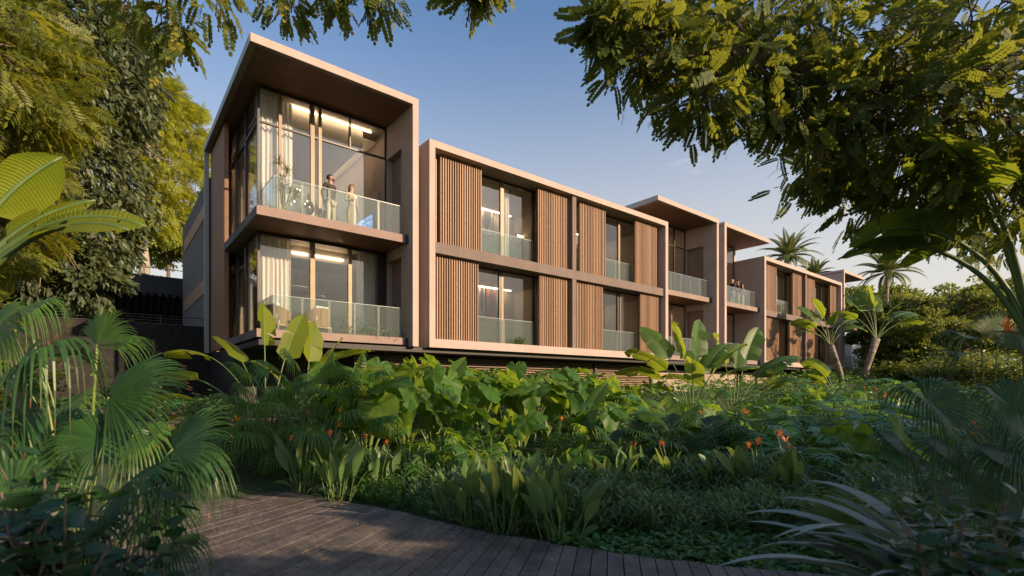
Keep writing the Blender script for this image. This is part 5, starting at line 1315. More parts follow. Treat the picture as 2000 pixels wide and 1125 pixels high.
# left: bright tree behind on the upper ground
b = Vector((*P(278, 29)[:2], 5.3 + E)); cl = []
for (px, py, d, r) in [(275, 215, 29, 2.0), (320, 230, 30, 1.8), (240, 260, 29, 2.2), (355, 240, 31, 1.5), (300, 300, 29, 2.2), (360, 320, 31, 1.7), (240, 360, 29, 2.2), (310, 380, 30, 2.0), (375, 380, 33, 1.6), (260, 430, 29, 1.8), (340, 440, 31, 1.5), (330, 195, 30, 1.2), (375, 285, 32, 1.2), (215, 200, 29, 2.0)]:
    cl.append((*wpt(px, py, d, b), r))
tree('bright_tree', 'sunlit yellow green tree with a grey trunk behind the parking deck', 'tree', b, [(0, 0, -.5), (.1, 0, 1.6), (0, .1, 3.2), (.2, .2, 5.0), (.3, .2, 7.0)], .32, cl, 303, 'g_treeB', .42, 600, tmpl=sprig_template(4, 1.0, .42, .10, .25, True, False, 5), bark='bark_pale', gravity=.35, subs=24, spread=.17)
# background fill trees on the hill: one kind, copied
def round_tree(name, label, base, seed, H, r, leaf, size, per, n=9, flat=.7, group=None, bark='bark', trunk_h=.35, templ='dia'):
    rng = random.Random(seed); cl = []
    for k in range(n):
        a = k * 2.4; q = r * .62 * math.sqrt((k + .5) / n); cl.append((math.cos(a) * q, math.sin(a) * q, H * (.62 + .25 * (1 - (q / r) ** 2)) + rng.uniform(-.06, .06) * H, r * .42 * rng.uniform(.85, 1.15)))
    return tree(name, label, 'tree', base, [(0, 0, -.5), (rng.uniform(-.2, .2), 0, H * trunk_h), (0, 0, H * .6)], H * .028, cl, seed, leaf, size, per, templ, group, bark, .25, 20, .24, flat)
hill = [(120, 44, 11, 5.5), (20, 46, 12, 6), (330, 46, 9, 4.5), (220, 50, 11, 5.5), (-80, 48, 13, 6.5)]
hl = ['left of the bright trunked tree', 'at the far left on the hill', 'low between the bright tree and the building wall', 'directly behind the bright trunked tree', 'beyond the left edge of the hill']
for k, (px, d, H, r) in enumerate(hill):
    p = P(px, d); p.z = 5.2 + E + .6
    round_tree('hill_tree', 'leafy hill tree ' + hl[k], p, 310 + k, H, r, 'g_treeB' if k in (0, 2) else 'g_tree', .40, 900, group='trees on the hill behind the parking deck')
# background right
far = [(1590, 74, 10.5, 6.0, 'broad pale tree rising behind the roof of the right framed block', 'g_far'), (1665, 68, 11.5, 6.5, 'tree behind the far roof overhang, below the right palm', 'g_far'), (1760, 62, 9.5, 6.0, 'tree between the right palm and the umbrella shaped tree', 'g_far'), (1950, 64, 12.5, 8, 'tree behind the umbrella shaped tree at the right edge', 'g_far'), (1500, 84, 11, 6, 'far tree top showing left of the roof palms', 'g_far')]
for k, (px, d, H, r, lb, mt) in enumerate(far):
    p = P(px, d); p.z = ground_z(p.x, p.y); round_tree('far_tree', lb, p, 320 + k, H, r, mt, .62, 900, 10, .7, 'trees beyond the far end of the building')
b = Vector(P(1850, 38)); b.z = ground_z(b.x, b.y); cl = []
for (px, py, d, r) in [(1740, 630, 38, 1.9), (1790, 600, 38, 2.1), (1850, 585, 38, 2.2), (1910, 590, 38, 2.2), (1970, 610, 38, 2.2), (1760, 660, 37, 1.8), (1830, 640, 36, 2.2), (1900, 650, 36, 2.2), (1970, 660, 36, 2.2), (1720, 690, 38, 1.4), (1800, 690, 36, 1.5), (1860, 700, 36, 1.4), (2030, 600, 38, 2.4), (2040, 680, 37, 2.2), (1700, 610, 40, 1.5), (1690, 660, 40, 1.3)]:
    cl.append((*wpt(px, py, d, b), r))
tree('umbrella_tree', 'wide dark umbrella shaped tree on the right with a flat layered crown', 'tree', b, [(0, 0, -.2), (.1, .1, 1.2), (.3, 0, 2.2), (.2, .2, 3.2)], .42, cl, 330, 'g_far', .30, 1900, 'leaf', gravity=.15, subs=26, spread=.18, flatz=.5)
for k, (px, d, r, lb) in enumerate([(235, 33, 1.5, 'bush left of the grey trunk on the hill'), (300, 34, 1.6, 'bush right of the grey trunk on the hill'), (345, 36, 1.6, 'bush on the hill next to the building wall'), (190, 35, 1.8, 'bush on the hill behind the drooping branches')]):
    p = P(px, d); p.z = 5.2 + E; shrub(lb, p, 340 + k, 1800, r, 1.7, .24, 'g_treeB', 'hill_bush', 'bush', up=.6)
# palms
def palm(label, px, d, top_py, H_leaf, seed, n=26):
    t0 = P(px, d, top_py); gz_ = ground_z(t0.x, t0.y); t = thing('coconut_palm', label, 'palm', (t0.x, t0.y, gz_), 'tall palms behind the building'); rng = random.Random(seed)
    h = t0.z - gz_; tk, lf, st = MB(), MB(), MB(); tk.tube([(0, 0, 0), (.15, .1, h * .5), (0, 0, h)], [.22, .17, .15], 9)
    for k in range(n):
        q = k / n; frond(lf, st, (0, 0, h - .1), 2.4 * k, R(84 - 95 * q ** 1.1), H_leaf * rng.uniform(.85, 1.1), R(55 + 30 * q), 60, .50, .020, rng, .8, .03, .12, .55, vee=.15)
    tk.build('trunk', M['bark_palm'], t, smooth=True); lf.build('fronds', M['g_palm'], t); st.build('frond_stalk', M['stem_pale'], t)
palm('tall feathery palm rising behind the right framed block', 1540, 52, 498, 3.5, 401, 30)
palm('tall feathery palm right of the last roof overhang', 1733, 48, 530, 3.4, 402, 30)
palm('shorter palm half hidden behind the roof between the two tall palms', 1592, 62, 535, 2.8, 403, 22)

# right: overhanging tree
b = G(2420, 4.6); cl = []
RB = [(1185, 85, 3.7, .15), (1215, 40, 4.0, .22), (1250, 110, 3.9, .30), (1300, 60, 4.2, .38), (1330, 160, 4.0, .34), (1400, 80, 4.4, .48), (1380, 230, 4.0, .26), (1440, 190, 4.2, .38), (1500, 110, 4.4, .5), (1520, 200, 4.3, .34), (1560, 250, 4.2, .32), (1600, 120, 4.3, .52), (1620, 270, 4.6, .40), (1590, 330, 5.2, .34), (1600, 380, 5.6, .38), (1660, 200, 4.3, .45), (1680, 320, 4.8, .42),
      (1650, 410, 5.5, .32), (1720, 400, 5.2, .40), (1740, 240, 4.2, .48), (1780, 110, 4.2, .55), (1780, 340, 4.5, .42), (1790, 430, 5.0, .34), (1860, 230, 4.0, .5), (1870, 380, 4.4, .42), (1920, 100, 4.0, .55), (1940, 290, 4.0, .5), (1950, 400, 4.4, .42), (2030, 200, 3.8, .6), (2040, 380, 4.0, .5), (1700, 60, 4.6, .55), (1440, 20, 4.7, .45), (1560, 30, 4.8, .45), (1850, 30, 4.6, .5), (1980, 20, 4.5, .5), (2080, 300, 4.2, .5), (1900, 470, 6.5, .4), (1980, 480, 6.5, .4)]
for (px, py, d, r) in RB: cl.append((*wpt(px, py - 38, d, b), r * .9))
SPR = sprig_template(8, 1.0, .25, .068, .22, True, True, 9)
tree('overhanging_tree', 'large tree leaning in from the right whose olive leaflets hang over the upper right sky', 'tree', b,
     [(0, 0, 0), wpt(2380, 600, 4.6, b), wpt(2250, 300, 4.6, b), wpt(2050, 120, 4.5, b), wpt(1850, 120, 4.5, b), wpt(1650, 150, 4.4, b), wpt(1450, 110, 4.2, b)], .10, cl, 501, 'g_over', .20, 104, tmpl=SPR, gravity=.6, subs=16, spread=.50, limb_r=.26, upj=1.1)
# branches across the top left, from a tree whose trunk stands behind the street view's left side
b = G(-1500, 3.2); cl = []
for (px, py, d, r) in [(270, 10, 5.0, .34), (320, -10, 5.0, .34), (250, -30, 5.0, .4), (345, 35, 5.0, .20), (400, -45, 5.0, .3), (560, -8, 5.4, .22), (620, -12, 5.4, .26), (680, -20, 5.4, .26), (735, -15, 5.4, .2), (885, -30, 5.2, .14), (925, -14, 5.2, .12), (960, -44, 5.2, .12)]:
    cl.append((*wpt(px, py, d, b), r))
tree('overhead_branch_tree', 'tree whose golden lobed leaves dip into the top edge above the near roof', 'tree', b,
     [(0, 0, 0), wpt(-900, 0, 4.5, b), wpt(-300, -150, 5.0, b), wpt(250, -130, 5.1, b), wpt(650, -110, 5.3, b), wpt(950, -120, 5.2, b)], .14, cl, 502, 'g_over', .24, 34, tmpl=sprig_template(7, 1.0, .25, .075, .2, True, True, 4), gravity=.9, subs=6, spread=.42, limb_r=.05)

# trees on the street side that throw the low sun's shade over the garden (they also show in the window glass)
def street_tree(label, x, y, seed, H, r): 
    return round_tree('street_tree', label, (x, y, -.1), seed, H, r, 'g_tree', .55, 520, 12, .8, 'trees on the street side behind the viewer')
proto = None
SH = [(1.0, -7.5, 4.6, 2.8), (5.0, -6.2, 3.8, 2.5), (10.2, -7.0, 4.4, 2.4), (14.4, -6.2, 4.4, 2.6), (19.0, -7.4, 5.0, 2.8), (24, -6.6, 4.6, 2.8), (29.5, -7.4, 4.8, 3.0), (35.5, -7.0, 5.2, 3.0), (42, -8.0, 5.4, 3.2)]
for k, (x, y, H, r) in enumerate(SH):
    if k == 0:
        proto = street_tree('leafy street tree at the left end of the row behind the viewer', x, y, 600, 6.0, 3.2)
        proto.scale = (r / 3.2, r / 3.2, H / 6)
    else:
        c = copy_tree(proto); c['label'] = 'leafy street tree behind the viewer, %s' % (['', 'opposite the near tower', 'opposite the left slat shutters', 'opposite the framed block', 'opposite the second undercroft post', 'opposite the middle balconies', 'opposite the far balcony', 'opposite the far framed block', 'opposite the last balcony'][k]); c.location = (x, y, -.1); c.rotation_euler = (0, 0, k * 1.3); c.scale = (r / 3.2, r / 3.2, H / 6)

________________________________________

• _Stated goal_
Determine how many lines of the material include the string "wide". Output only that count.

• _Task output_
2